Social Work and the Far Right in European Democracies (SoFRiED)

De-professionalisation from the right. A comparative study in Germany, Austria, and Hungary

How can social work respond to changes in welfare state principles, neoliberal social policies, increasing economisation and precarisation, and shortages of skilled professionals, which are giving rise to tendencies of de-professionalisation? These tendencies manifest themselves in the weakening of structures, competencies and autonomy within the profession. 

Furthermore, the Europe-wide and global rise of right-wing authoritarian and anti-democratic thinking and practices is increasingly undermining the professionalism of social work. This is despite there being internationally coordinated theoretical and ethical standards that oppose anti-human and inequality-reinforcing positions. The SoFRiED mixed-methods study investigates and compares the influence of the far right on social work in the EU member states of Germany, Austria and Hungary, taking into account the respective welfare state contexts. Building on two systematic, federal state-specific studies from Germany — North Rhine-Westphalia: Gille/Jagusch (2018) and Mecklenburg-Western Pomerania: Gille, Krüger & Wéber (2022) — the study analyses the effects of far-right actors, networks, discourses and policies on social work.
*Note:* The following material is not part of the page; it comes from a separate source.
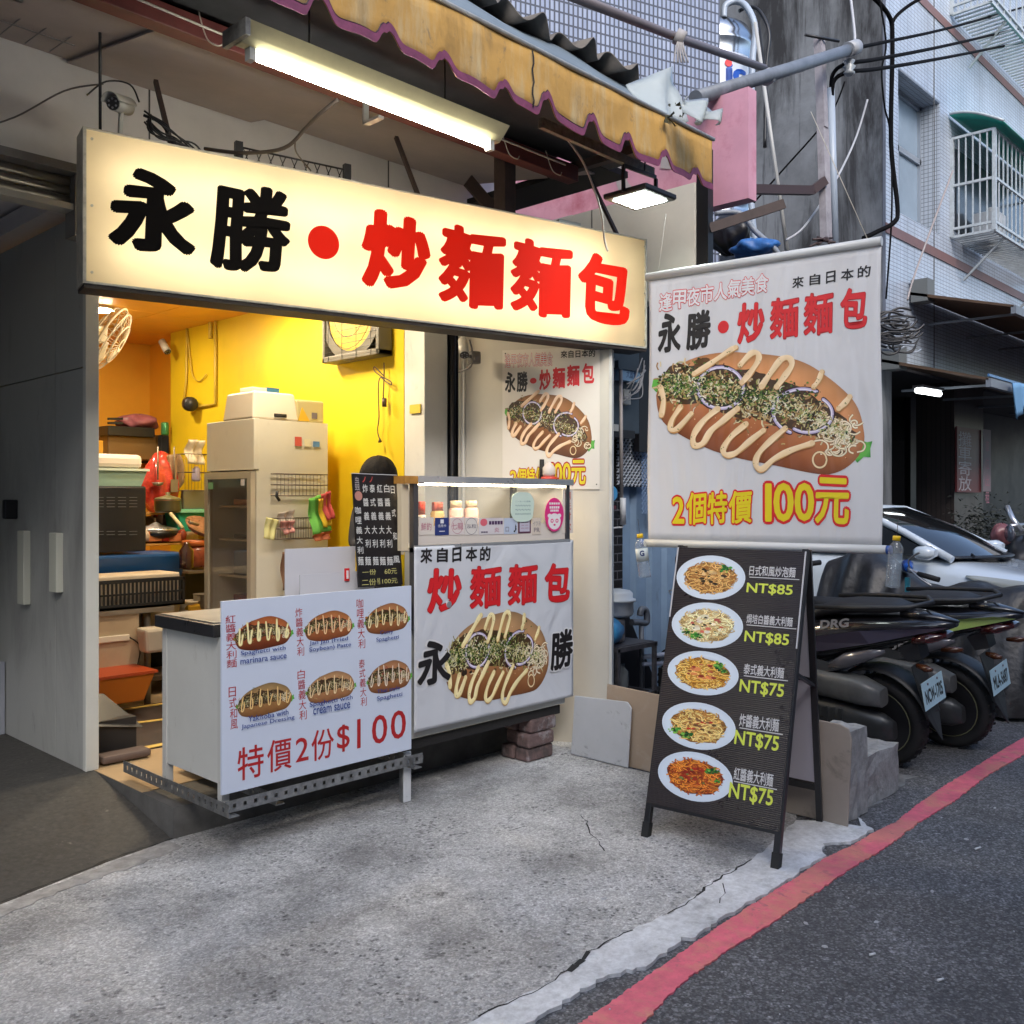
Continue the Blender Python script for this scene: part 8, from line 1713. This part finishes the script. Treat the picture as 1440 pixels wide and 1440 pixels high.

The project comprises three country-specific sub-studies, each consisting of three methodological components: a quantitative online survey; problem-centred individual interviews with social work professionals; and an analysis of parliamentary documents. The text-based data generated through these three components are supplemented and contextualised by a media analysis and evaluated through explicative, structured qualitative content analysis.

The study’s research objectives are based on the following research questions:

  • In what ways are far-right influences evident in social work in the EU member states of Germany, Austria and Hungary?
  • How do these influences affect the welfare state architecture and social policy measures that constitute the framework for social work at a national level?
  • To what extent are processes of de-professionalisation driven by the far right and restrictions on democratic participation opportunities for practitioners evident in organisational contexts?
  • To what extent do professional practitioners recognise and identify far-right influences in their everyday professional practice?
  • Which professional approaches, counter-strategies and institutionalised responses are articulated within the profession (professional associations, interest groups and civil society), as well as in social work education and practice, when dealing with far-right influences?